Sins are the fruit of the thing I have got. We have to confess our sins; but we have to confess also that our nature is as bad as God says it is; and this leads to liberty of soul, and peace. Peter loved the Lord strongly. He was a fine man, but very self-confident. His conscience was not reached by the look when he went out and wept bitterly; his affections were reached. But in John 21 the Lord came to show Peter he must be broken, asks him three times, "Lovest thou me?" and then his conscience was reached. He got this immense blessing, he judged himself, saw his self-confidence and folly, and that if he was to go on at all it must be the Lord, and not Peter.

Do you think our consciences have been so reached that we are free before God to say we are as bad as He says we are? It is a serious question, because we never shall understand what redemption is until we see in ourselves the total ruin of nature. We are redeemed by Christ, and the treasure is in an earthen vessel. When gazing on Christ, and the affections moved, we are not sinning. Look at 2 Corinthians 3. It is not only for apostles or any particular people, but for all of us. When looking at Him will is not in activity. "We all, with open face beholding," etc. The eye of faith is opened now, and it sees the glory streaming from the face of Jesus Christ. What does the unveiled Face tell me as I gaze upon it there? That no sin and sins exist before God for His people as to their standing. Christ is seen with unveiled face; and there is nothing between us and the eternal God but the love that has brought us there. It is our privilege to be occupied with Him, seeing Him. You cannot follow even a worldly person, if a superior, without imitating him. The more I see the moral glory of the Lord Jesus, the more I see how unlike Him I am - nothing in me as it ought to be; and so the transforming power goes on, and the person begins to bear some faint shade of the image of Christ. A poor thing indeed. Still Paul could write to the Corinthians, "Ye are the epistle of Christ."

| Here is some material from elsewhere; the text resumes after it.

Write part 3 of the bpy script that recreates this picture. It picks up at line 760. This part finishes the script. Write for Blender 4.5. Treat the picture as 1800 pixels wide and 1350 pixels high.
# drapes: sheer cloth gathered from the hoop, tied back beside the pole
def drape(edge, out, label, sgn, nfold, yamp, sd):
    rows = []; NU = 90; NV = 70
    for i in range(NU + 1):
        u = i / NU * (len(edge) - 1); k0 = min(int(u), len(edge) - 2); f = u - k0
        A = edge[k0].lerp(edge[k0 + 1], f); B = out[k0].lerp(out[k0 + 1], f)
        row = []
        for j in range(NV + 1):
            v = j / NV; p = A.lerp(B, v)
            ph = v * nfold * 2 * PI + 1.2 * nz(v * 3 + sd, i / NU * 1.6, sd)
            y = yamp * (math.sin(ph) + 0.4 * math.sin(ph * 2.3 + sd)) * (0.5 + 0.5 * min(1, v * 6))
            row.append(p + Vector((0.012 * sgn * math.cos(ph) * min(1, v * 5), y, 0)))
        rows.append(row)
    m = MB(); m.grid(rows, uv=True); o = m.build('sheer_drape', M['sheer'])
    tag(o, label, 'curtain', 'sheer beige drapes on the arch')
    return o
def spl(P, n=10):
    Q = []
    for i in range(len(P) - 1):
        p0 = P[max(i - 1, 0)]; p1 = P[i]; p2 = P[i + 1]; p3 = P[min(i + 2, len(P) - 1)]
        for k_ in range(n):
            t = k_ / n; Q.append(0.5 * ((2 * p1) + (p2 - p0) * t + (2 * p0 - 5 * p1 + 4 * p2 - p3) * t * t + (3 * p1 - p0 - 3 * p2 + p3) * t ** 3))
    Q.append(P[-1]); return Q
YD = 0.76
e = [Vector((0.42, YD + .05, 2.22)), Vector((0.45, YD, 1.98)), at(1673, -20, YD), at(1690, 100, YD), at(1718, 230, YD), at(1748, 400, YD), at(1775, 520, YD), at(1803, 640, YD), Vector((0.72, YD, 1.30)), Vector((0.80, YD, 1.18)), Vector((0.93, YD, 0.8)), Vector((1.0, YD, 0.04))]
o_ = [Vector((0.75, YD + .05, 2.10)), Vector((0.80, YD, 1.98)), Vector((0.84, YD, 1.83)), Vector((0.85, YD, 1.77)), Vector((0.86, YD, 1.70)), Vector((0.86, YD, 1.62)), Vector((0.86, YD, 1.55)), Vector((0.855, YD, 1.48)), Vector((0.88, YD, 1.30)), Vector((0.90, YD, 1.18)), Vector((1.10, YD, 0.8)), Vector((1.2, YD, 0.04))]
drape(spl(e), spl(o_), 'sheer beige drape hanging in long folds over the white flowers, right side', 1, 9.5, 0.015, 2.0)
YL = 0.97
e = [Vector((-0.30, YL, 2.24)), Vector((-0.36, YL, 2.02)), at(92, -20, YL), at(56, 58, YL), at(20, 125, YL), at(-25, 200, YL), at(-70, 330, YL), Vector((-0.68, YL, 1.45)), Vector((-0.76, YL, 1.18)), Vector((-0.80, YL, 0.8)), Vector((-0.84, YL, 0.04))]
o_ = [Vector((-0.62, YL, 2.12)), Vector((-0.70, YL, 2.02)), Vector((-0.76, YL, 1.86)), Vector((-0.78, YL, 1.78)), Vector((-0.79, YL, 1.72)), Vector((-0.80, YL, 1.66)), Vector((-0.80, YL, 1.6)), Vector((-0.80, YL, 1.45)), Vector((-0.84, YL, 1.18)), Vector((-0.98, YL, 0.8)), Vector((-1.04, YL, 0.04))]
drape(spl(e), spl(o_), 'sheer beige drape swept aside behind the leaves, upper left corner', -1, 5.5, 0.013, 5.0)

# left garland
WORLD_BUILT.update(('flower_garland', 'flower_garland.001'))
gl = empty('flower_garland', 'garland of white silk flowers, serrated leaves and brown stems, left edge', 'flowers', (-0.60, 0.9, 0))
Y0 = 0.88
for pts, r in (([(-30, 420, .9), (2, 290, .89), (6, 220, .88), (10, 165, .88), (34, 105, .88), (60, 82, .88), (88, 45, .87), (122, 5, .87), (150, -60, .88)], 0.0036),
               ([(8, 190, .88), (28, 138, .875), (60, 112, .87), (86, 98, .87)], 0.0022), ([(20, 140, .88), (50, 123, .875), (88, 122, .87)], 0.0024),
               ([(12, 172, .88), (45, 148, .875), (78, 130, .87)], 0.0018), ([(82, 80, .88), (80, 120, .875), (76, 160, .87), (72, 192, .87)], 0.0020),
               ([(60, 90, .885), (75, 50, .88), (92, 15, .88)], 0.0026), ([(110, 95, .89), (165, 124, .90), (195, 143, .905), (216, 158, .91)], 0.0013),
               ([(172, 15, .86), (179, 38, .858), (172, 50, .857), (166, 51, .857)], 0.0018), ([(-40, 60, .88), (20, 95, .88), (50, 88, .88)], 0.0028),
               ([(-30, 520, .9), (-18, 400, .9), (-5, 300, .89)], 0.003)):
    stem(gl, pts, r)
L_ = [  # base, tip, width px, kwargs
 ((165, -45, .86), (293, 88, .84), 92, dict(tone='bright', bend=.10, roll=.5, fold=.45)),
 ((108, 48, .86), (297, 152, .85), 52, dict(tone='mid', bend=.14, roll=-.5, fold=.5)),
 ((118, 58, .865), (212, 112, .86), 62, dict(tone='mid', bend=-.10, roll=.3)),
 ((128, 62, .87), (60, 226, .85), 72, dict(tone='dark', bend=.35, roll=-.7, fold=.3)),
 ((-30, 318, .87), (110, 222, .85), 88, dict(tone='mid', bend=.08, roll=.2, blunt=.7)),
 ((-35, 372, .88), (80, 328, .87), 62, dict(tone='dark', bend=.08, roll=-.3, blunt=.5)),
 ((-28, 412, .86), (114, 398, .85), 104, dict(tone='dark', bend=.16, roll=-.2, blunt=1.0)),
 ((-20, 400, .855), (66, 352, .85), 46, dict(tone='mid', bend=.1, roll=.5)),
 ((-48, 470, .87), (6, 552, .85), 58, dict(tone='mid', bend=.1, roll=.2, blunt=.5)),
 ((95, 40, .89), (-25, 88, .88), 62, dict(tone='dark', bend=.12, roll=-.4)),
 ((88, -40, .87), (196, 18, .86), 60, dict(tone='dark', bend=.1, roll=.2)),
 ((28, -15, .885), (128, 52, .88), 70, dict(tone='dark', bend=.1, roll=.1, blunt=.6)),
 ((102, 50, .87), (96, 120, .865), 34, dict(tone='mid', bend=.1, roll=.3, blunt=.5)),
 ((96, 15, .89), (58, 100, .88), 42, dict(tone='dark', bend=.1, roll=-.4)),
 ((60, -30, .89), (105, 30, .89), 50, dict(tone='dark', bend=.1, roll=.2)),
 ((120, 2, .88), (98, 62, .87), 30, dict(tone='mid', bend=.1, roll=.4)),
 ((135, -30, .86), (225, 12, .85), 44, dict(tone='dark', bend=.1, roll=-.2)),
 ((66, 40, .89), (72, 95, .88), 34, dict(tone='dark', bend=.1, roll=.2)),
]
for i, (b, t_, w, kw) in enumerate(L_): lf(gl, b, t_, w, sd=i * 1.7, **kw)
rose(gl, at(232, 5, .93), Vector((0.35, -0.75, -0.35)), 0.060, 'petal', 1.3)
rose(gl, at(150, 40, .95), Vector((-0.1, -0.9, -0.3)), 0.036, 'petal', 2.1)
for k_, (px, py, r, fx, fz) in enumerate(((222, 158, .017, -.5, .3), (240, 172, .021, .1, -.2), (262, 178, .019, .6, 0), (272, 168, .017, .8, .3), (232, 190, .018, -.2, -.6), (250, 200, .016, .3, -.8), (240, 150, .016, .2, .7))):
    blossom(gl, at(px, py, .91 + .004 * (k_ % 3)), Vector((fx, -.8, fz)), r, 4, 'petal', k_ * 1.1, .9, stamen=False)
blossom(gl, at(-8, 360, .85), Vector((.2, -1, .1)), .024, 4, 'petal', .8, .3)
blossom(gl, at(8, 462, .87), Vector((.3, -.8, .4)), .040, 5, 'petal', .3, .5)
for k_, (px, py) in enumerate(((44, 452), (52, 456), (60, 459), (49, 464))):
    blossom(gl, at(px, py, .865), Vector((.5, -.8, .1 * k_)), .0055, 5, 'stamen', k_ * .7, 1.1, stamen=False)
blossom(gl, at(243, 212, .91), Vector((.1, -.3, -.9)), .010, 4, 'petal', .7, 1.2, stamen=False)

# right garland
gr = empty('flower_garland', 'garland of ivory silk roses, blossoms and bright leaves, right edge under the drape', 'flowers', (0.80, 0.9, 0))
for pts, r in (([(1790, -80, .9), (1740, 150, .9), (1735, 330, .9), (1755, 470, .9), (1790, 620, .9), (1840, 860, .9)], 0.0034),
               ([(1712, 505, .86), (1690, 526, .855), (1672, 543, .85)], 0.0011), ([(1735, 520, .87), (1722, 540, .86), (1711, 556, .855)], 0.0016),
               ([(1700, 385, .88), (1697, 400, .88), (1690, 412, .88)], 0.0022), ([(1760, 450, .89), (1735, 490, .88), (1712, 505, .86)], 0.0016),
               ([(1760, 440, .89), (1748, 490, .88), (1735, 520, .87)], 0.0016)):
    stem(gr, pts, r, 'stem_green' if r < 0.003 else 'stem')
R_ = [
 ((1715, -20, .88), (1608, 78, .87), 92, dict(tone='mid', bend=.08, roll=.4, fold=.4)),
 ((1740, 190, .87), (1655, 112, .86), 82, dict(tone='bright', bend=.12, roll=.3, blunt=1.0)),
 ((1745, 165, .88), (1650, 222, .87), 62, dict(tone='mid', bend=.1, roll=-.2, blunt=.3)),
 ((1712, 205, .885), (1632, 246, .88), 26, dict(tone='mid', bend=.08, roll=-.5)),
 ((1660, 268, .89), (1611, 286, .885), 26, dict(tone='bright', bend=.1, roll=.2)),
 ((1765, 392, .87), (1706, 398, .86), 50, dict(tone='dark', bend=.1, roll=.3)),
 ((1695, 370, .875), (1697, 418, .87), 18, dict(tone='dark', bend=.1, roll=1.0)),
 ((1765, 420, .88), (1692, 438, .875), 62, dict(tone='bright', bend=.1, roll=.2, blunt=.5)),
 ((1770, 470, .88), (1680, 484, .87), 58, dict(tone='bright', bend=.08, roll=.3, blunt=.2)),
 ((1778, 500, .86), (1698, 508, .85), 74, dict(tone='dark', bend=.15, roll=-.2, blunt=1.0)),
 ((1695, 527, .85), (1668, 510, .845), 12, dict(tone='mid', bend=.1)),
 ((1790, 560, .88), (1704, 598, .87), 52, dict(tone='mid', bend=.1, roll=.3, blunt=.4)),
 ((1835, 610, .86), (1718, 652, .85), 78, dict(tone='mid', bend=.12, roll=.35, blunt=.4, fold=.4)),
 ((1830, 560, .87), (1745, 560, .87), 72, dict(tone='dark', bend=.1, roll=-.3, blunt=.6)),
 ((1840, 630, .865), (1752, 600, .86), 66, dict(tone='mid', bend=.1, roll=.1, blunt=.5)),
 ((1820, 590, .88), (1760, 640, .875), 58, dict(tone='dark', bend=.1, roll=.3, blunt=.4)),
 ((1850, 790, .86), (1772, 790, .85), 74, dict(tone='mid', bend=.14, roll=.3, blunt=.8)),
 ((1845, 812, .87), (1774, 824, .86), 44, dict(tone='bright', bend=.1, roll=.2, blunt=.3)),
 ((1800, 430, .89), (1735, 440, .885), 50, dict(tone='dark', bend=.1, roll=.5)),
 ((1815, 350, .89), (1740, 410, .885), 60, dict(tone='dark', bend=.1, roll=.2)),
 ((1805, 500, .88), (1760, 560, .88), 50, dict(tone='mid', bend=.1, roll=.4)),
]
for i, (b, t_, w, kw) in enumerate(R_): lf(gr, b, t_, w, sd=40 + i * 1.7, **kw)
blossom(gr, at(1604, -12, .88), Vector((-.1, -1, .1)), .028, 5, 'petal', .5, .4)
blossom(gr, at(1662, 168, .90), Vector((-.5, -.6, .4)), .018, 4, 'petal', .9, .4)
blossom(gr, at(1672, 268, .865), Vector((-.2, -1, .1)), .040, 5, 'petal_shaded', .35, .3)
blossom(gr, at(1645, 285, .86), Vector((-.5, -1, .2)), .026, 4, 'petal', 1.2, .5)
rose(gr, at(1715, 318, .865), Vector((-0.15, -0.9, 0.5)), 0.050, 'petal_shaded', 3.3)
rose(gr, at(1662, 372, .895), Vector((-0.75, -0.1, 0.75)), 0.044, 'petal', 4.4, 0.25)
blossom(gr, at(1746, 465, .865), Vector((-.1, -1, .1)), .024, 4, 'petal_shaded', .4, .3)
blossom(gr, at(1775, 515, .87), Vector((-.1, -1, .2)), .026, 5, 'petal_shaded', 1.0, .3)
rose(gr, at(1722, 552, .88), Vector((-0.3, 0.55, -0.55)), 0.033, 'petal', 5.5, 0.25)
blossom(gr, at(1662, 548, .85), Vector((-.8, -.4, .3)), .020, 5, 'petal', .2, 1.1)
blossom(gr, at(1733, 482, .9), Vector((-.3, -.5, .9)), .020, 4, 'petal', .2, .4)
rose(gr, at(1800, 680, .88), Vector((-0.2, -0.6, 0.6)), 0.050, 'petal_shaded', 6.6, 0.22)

In 2 Corinthians 4 we get the contrast between Moses and the apostles. Moses's face shone. He was a great man, but we (apostles) can say nothing about ourselves; we are hid behind Him in whose face the glory shines. The apostle had seen Christ in the glory, and that was his testimony. As sure as you know He is there you are saved; but "we have this treasure in earthen vessels."

Then we get the provision for the exercises. You must get to the cross as quickly as you can, "bearing about the dying." Finding He is our life, and we failing in manifesting it, God applies death (sorrows, losses, etc.), to us, that the life may be manifested.

We see ourselves in the mirror of God's word in Psalm 51, and again in 2 Corinthians 3. The Word is God's great instrument with His people. He uses it as the sharp two-edged sword.

As being saved, because I am delivered, and I know that He loves me as He loved the Lord Jesus, I want to see myself as God sees me. He says, You are all bad; no good thing ever came out of you; you had better have done with yourself. G. A.